Response: A collusion-suspected flag ratchets thresholds upward temporarily. Actions that are structurally impossible (0-of-N) remain impossible regardless. A non-colluding trustee can suspend, and an audit review begins.
Recovery: Rotation of suspected trustees if thresholds allow.
5. Incompetence
Detection: Empty reason codes, copy-paste duplicates, votes submitted without opening the evidence hash. High-impact actions require a read receipt.
Response: Lost key material triggers share refresh. Thin reason codes get flagged with a prompt for more detail. Security hygiene failures cause action rejection.

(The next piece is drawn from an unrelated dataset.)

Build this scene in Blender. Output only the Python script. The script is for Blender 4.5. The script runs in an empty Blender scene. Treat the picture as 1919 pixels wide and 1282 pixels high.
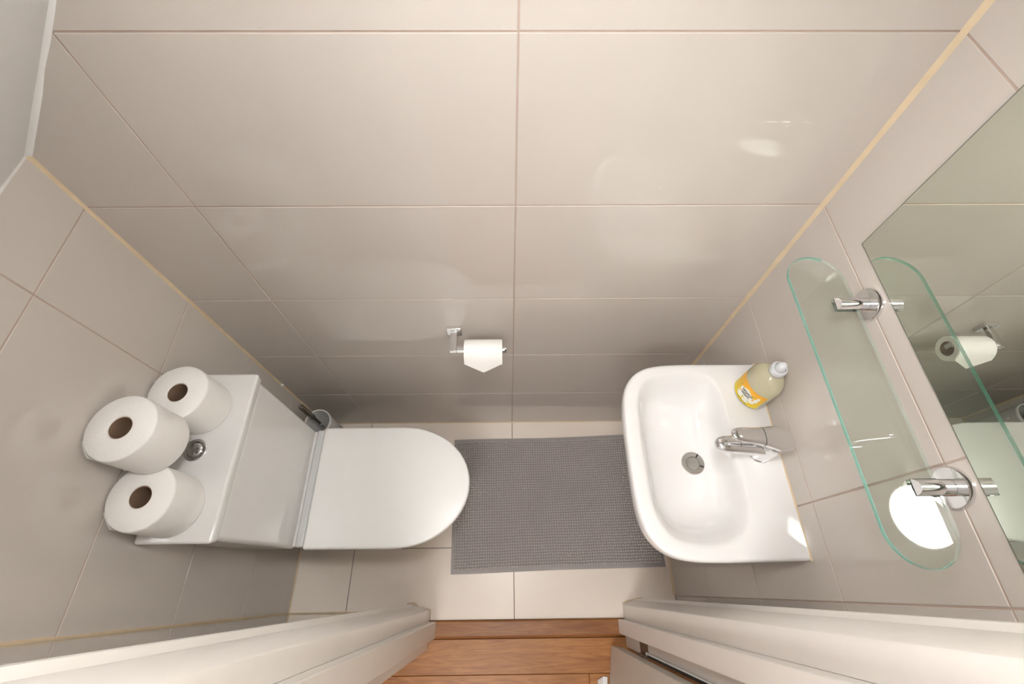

Recovery: Re-verification. Rotation for persistent incompetence at the same threshold as any standard rotation.
Appeals and deadlocks
Sometimes governance stalls. Trustees disagree, grieve, or simply cannot act. The system treats deadlock as a legitimate state, not a malfunction. The posture: wait safely, preserve everything, never force a resolution.
Backup trustees
The decedent can pre-enroll backup trustees while alive. These are identity-verified and recorded in the governance policy from day one, but inactive. Activating a backup trustee is a supermajority governance action. Their share is issued through a logged refresh event. There are no surprise trustees.
Refusal is legitimate
A trustee who believes the persona should not activate can submit a refusal attestation: signed, with a reason code, and logged. This is not permanent unless stated. Withdrawal of a refusal is also logged. When permanent refusals make a threshold mathematically impossible, the system acknowledges it: the action is foreclosed, all parties are notified, and the archive is not destroyed.
The long wait
If rotation is also foreclosed, the system enters permanent preservation mode. The archive exists as a sealed time capsule, preserved for posterity but never interactive. The transparency log persists independently.
Letter of intent
The decedent can leave a message to trustees stored in the governance record, visible at key assembly, explicitly labeled as non-binding. It is context, not a command. Something like: "I built this because I wanted my grandchildren to hear my voice. I hope you will let them, when it is time."